OBJECTIVE:
In the data that follows, count each line holding the string "continues"; answer with the number only.

----- SUPPLIED DATA -----

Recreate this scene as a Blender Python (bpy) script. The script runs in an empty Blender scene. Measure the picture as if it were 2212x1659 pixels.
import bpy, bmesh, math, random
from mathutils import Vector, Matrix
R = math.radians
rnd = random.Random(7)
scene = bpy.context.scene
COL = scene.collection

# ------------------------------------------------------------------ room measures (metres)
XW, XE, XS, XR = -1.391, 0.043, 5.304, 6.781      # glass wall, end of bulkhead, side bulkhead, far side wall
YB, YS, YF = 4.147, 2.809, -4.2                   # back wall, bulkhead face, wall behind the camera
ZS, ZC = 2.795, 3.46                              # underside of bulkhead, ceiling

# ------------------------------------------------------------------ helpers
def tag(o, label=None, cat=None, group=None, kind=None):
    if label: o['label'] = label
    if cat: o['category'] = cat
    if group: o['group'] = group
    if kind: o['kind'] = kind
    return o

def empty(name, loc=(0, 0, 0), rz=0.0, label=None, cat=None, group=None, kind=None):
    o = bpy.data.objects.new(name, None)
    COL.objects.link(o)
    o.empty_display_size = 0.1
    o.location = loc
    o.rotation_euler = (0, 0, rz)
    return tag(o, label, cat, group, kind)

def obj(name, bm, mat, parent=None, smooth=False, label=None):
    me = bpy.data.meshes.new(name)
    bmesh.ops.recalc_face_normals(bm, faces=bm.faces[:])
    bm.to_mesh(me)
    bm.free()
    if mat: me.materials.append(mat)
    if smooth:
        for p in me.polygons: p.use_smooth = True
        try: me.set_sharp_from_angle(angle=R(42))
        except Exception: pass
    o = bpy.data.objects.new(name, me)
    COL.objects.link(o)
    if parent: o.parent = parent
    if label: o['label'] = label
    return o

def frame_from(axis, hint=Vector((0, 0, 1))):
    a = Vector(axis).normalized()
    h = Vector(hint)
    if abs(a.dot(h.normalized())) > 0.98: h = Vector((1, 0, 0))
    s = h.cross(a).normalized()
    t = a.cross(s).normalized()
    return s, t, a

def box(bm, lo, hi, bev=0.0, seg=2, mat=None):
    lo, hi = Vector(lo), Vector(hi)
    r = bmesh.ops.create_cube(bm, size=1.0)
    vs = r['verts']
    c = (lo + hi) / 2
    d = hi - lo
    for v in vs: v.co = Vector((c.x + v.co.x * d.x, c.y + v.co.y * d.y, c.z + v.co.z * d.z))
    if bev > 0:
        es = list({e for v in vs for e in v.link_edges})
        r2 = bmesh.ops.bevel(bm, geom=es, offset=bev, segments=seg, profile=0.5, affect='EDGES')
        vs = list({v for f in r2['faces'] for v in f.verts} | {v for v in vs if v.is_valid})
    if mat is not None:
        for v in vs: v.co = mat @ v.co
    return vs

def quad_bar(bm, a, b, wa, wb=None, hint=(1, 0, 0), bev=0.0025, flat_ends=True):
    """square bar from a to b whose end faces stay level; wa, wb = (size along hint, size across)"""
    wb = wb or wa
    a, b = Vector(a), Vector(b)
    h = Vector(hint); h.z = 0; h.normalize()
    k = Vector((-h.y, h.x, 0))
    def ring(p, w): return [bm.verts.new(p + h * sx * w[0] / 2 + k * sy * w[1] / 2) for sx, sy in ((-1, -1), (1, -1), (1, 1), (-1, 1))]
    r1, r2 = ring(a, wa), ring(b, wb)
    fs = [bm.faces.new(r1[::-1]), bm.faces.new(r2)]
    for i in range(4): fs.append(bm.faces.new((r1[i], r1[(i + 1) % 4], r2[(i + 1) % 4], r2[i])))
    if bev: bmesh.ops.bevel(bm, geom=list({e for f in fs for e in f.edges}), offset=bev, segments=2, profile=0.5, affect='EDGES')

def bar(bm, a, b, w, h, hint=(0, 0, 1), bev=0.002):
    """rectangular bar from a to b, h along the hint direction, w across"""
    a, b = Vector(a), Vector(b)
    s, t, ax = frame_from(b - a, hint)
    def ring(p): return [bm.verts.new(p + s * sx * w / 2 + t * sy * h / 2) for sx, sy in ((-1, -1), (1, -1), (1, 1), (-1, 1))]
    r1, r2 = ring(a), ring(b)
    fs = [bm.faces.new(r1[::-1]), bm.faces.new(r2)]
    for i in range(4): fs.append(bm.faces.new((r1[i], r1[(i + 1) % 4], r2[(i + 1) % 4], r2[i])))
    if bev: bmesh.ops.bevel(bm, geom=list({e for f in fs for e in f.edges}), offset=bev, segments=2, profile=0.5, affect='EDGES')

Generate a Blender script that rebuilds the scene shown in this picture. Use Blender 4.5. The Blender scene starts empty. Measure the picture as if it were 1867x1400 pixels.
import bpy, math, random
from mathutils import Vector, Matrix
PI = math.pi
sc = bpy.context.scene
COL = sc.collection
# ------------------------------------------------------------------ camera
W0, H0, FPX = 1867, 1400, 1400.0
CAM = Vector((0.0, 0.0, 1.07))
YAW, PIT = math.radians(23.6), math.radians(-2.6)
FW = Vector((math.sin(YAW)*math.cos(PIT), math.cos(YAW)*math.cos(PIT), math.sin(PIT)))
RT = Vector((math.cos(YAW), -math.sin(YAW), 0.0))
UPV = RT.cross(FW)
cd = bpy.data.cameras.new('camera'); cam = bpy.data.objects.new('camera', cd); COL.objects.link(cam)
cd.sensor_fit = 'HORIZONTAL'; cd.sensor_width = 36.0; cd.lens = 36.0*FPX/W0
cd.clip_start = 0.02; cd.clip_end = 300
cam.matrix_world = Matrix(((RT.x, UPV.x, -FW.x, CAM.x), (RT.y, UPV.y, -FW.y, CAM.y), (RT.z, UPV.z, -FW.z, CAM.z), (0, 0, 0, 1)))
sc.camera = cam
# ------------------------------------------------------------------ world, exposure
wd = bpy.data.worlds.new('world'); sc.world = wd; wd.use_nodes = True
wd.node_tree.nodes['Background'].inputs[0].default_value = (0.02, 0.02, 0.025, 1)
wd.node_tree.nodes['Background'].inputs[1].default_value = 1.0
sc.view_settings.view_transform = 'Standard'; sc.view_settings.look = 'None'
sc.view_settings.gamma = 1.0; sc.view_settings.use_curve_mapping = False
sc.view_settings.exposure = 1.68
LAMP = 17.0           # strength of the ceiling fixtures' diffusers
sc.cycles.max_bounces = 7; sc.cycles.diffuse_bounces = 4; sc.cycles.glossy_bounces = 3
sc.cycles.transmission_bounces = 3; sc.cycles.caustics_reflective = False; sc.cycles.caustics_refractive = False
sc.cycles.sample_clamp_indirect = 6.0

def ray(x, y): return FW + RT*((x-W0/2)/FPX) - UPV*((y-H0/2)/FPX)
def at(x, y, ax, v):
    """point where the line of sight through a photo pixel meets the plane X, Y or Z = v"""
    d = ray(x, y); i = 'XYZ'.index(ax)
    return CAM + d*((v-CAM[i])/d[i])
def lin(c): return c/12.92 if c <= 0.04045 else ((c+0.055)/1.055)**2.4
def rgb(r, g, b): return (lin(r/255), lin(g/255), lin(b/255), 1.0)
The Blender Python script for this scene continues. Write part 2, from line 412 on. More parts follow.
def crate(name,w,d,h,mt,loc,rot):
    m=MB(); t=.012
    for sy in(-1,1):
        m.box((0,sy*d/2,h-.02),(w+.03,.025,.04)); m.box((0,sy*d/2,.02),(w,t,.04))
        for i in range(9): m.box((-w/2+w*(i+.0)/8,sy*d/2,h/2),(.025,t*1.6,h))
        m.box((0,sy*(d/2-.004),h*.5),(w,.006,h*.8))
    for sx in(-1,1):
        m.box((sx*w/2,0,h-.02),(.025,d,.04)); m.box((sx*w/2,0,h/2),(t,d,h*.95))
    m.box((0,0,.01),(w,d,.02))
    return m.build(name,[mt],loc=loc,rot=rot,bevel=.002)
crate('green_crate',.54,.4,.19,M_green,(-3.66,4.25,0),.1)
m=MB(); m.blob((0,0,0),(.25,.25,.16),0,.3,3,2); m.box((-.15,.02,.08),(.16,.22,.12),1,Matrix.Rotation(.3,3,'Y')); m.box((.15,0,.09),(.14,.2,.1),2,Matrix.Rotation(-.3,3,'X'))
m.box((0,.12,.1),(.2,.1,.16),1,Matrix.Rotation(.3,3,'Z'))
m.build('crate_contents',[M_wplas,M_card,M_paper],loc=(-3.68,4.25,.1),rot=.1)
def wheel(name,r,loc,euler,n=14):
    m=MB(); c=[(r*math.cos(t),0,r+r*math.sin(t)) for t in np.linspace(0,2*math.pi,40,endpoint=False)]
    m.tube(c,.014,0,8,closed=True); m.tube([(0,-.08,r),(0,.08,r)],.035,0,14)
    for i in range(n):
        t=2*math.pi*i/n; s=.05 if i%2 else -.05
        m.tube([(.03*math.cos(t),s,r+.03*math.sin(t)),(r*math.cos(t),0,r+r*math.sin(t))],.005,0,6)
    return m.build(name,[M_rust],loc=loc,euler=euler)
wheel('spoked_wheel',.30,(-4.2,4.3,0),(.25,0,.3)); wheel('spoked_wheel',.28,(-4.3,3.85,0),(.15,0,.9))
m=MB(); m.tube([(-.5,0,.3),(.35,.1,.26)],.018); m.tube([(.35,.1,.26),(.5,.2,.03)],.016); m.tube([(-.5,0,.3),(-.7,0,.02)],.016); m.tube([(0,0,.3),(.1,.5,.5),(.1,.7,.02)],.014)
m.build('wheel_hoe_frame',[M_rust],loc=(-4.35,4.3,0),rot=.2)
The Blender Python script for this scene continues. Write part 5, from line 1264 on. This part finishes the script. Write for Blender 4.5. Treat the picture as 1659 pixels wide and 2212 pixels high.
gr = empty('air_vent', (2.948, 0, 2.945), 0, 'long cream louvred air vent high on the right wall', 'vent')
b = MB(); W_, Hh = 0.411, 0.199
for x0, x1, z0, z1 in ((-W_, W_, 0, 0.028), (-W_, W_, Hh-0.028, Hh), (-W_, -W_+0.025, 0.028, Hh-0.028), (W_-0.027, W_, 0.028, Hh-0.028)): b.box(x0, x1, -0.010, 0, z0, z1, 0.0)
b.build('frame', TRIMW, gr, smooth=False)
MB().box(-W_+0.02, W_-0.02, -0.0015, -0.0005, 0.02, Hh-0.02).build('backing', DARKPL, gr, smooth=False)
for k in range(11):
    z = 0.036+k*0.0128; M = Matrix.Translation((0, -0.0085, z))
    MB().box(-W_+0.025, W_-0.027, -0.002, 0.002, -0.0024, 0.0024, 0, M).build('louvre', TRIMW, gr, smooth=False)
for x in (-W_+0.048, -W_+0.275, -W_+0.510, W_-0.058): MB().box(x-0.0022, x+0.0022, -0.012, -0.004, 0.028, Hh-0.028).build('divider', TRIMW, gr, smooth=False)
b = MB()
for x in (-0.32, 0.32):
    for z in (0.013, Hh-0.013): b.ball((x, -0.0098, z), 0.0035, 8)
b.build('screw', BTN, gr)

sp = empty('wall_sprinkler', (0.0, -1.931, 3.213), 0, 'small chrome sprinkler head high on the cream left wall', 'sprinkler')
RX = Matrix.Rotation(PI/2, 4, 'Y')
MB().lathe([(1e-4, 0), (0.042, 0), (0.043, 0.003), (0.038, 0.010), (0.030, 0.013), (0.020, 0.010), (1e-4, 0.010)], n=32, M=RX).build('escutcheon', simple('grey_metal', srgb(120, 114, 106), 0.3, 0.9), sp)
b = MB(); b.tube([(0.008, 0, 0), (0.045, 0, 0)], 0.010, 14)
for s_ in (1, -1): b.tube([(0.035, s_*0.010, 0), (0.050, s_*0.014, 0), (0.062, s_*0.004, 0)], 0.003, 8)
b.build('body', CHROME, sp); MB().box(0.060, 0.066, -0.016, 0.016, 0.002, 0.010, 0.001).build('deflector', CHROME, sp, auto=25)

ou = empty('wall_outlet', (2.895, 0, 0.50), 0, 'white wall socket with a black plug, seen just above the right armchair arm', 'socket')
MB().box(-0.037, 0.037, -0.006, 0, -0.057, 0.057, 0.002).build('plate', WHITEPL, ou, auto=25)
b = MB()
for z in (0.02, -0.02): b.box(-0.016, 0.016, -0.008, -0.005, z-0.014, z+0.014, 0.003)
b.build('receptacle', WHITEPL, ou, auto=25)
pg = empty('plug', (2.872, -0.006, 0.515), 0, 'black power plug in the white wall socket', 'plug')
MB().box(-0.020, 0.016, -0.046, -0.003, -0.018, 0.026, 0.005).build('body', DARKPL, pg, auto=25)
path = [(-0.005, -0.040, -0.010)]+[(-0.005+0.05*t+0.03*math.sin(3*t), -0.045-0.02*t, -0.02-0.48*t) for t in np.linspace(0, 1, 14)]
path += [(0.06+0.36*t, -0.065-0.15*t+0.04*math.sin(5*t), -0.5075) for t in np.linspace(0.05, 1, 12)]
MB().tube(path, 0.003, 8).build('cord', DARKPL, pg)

-----

EXERCISE RESULT:
2